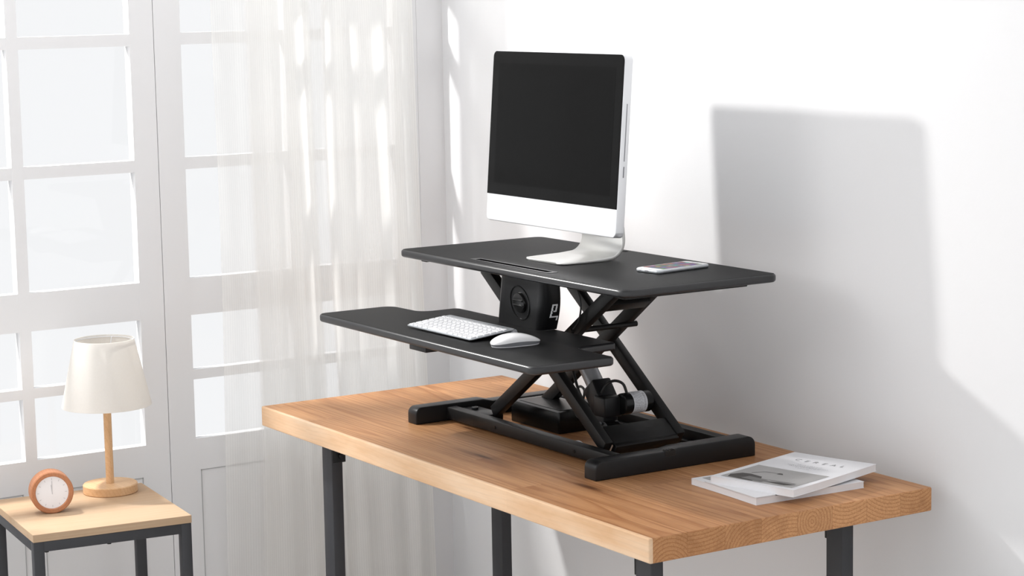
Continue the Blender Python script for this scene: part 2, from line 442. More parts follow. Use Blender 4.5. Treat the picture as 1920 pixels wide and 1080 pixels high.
# sheer curtain: one long cloth gathered in folds in front of the second door
def curtain():
    bm = nb(); uvl = bm.loops.layers.uv.new('cloth')
    # (distance along the wall, distance from the wall, cloth run between points comes from geometry)
    prof = []
    def seg(y0, y1, n, amp, ph=0.0):
        for k in range(n):
            t = k/n; y = y0+(y1-y0)*t
            prof.append((y, 0.085+amp*math.sin(ph+k*2*math.pi/8)))
    def gat(y):
        def st(a, w): return max(0.0, min(1.0, (y-a)/w))
        return 0.50+0.46*st(0.125, 0.012)-0.38*st(0.338, 0.008)+0.38*st(0.372, 0.006)
    rnd = random.Random(4)
    y = 0.030; ph = 0.0
    while y < 0.672:
        flat = y < 0.13 or 0.338 < y < 0.372
        step = 0.011
        ph += rnd.uniform(0.55, 1.15)
        amp = 0.004 if flat else 0.0075+0.0035*math.sin(y*23)
        prof.append((y, 0.085+amp*math.sin(ph)+0.010*math.sin(y*14)))
        y += step
    # smooth the profile with Catmull-Rom
    P = [Vector((a, c)) for a, c in prof]; path = []
    for i in range(len(P)-1):
        a = P[max(i-1, 0)]; q = P[i]; c = P[i+1]; d = P[min(i+2, len(P)-1)]
        for k in range(4):
            t = k/4; path.append(0.5*((2*q)+(c-a)*t+(2*a-5*q+4*c-d)*t*t+(3*q-a-3*c+d)*t**3))
    path.append(P[-1])
    run = [0.0]
    for a, c in zip(path, path[1:]): run.append(run[-1]+(c-a).length)
    zs = [-0.742, -0.6, -0.4, -0.2, 0.0, 0.2, 0.4, 0.6, 0.8, 1.0, 1.2, 1.4, 1.66]
    grid = []
    for z in zs:
        row = []
        t = (1.2-z)/2.0
        for p, u in zip(path, run):
            sp = 1.0
            yy = p.x + (p.x-0.03)*0.075*(t-0.35) + 0.006*math.sin(u*9+z*2.3)*max(0, t)
            xx = XW + p.y*(0.94+0.10*math.sin(u*5+z*1.7)*t) + 0.004*math.sin(u*23+z*4)
            row.append(bm.verts.new((xx, yy, z)))
        grid.append(row)
    for j in range(len(zs)-1):
        for i in range(len(path)-1):
            f = bm.faces.new((grid[j][i], grid[j][i+1], grid[j+1][i+1], grid[j+1][i]))
            for l, (ii, jj) in zip(f.loops, ((i, j), (i+1, j), (i+1, j+1), (i, j+1))):
                l[uvl].uv = (run[ii], gat(path[ii].x))
            f.smooth = True
    o = obj('sheer_curtain', bm, M['curtain'], absolute=True)
    o.data.polygons.foreach_set('use_smooth', [True]*len(o.data.polygons))
    o['label'] = 'white sheer curtain hanging in folds over the glazed door by the corner'
    o['category'] = 'curtain'
curtain()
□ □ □
Leave out the pictures and reproduce the rest of the listing exactly.

In response ▸
Continue the Blender Python script for this scene: part 2, from line 442. More parts follow. Use Blender 4.5. Treat the picture as 1920 pixels wide and 1080 pixels high.
# sheer curtain: one long cloth gathered in folds in front of the second door
def curtain():
    bm = nb(); uvl = bm.loops.layers.uv.new('cloth')
    # (distance along the wall, distance from the wall, cloth run between points comes from geometry)
    prof = []
    def seg(y0, y1, n, amp, ph=0.0):
        for k in range(n):
            t = k/n; y = y0+(y1-y0)*t
            prof.append((y, 0.085+amp*math.sin(ph+k*2*math.pi/8)))
    def gat(y):
        def st(a, w): return max(0.0, min(1.0, (y-a)/w))
        return 0.50+0.46*st(0.125, 0.012)-0.38*st(0.338, 0.008)+0.38*st(0.372, 0.006)
    rnd = random.Random(4)
    y = 0.030; ph = 0.0
    while y < 0.672:
        flat = y < 0.13 or 0.338 < y < 0.372
        step = 0.011
        ph += rnd.uniform(0.55, 1.15)
        amp = 0.004 if flat else 0.0075+0.0035*math.sin(y*23)
        prof.append((y, 0.085+amp*math.sin(ph)+0.010*math.sin(y*14)))
        y += step
    # smooth the profile with Catmull-Rom
    P = [Vector((a, c)) for a, c in prof]; path = []
    for i in range(len(P)-1):
        a = P[max(i-1, 0)]; q = P[i]; c = P[i+1]; d = P[min(i+2, len(P)-1)]
        for k in range(4):
            t = k/4; path.append(0.5*((2*q)+(c-a)*t+(2*a-5*q+4*c-d)*t*t+(3*q-a-3*c+d)*t**3))
    path.append(P[-1])
    run = [0.0]
    for a, c in zip(path, path[1:]): run.append(run[-1]+(c-a).length)
    zs = [-0.742, -0.6, -0.4, -0.2, 0.0, 0.2, 0.4, 0.6, 0.8, 1.0, 1.2, 1.4, 1.66]
    grid = []
    for z in zs:
        row = []
        t = (1.2-z)/2.0
        for p, u in zip(path, run):
            sp = 1.0
            yy = p.x + (p.x-0.03)*0.075*(t-0.35) + 0.006*math.sin(u*9+z*2.3)*max(0, t)
            xx = XW + p.y*(0.94+0.10*math.sin(u*5+z*1.7)*t) + 0.004*math.sin(u*23+z*4)
            row.append(bm.verts.new((xx, yy, z)))
        grid.append(row)
    for j in range(len(zs)-1):
        for i in range(len(path)-1):
            f = bm.faces.new((grid[j][i], grid[j][i+1], grid[j+1][i+1], grid[j+1][i]))
            for l, (ii, jj) in zip(f.loops, ((i, j), (i+1, j), (i+1, j+1), (i, j+1))):
                l[uvl].uv = (run[ii], gat(path[ii].x))
            f.smooth = True
    o = obj('sheer_curtain', bm, M['curtain'], absolute=True)
    o.data.polygons.foreach_set('use_smooth', [True]*len(o.data.polygons))
    o['label'] = 'white sheer curtain hanging in folds over the glazed door by the corner'
    o['category'] = 'curtain'
curtain()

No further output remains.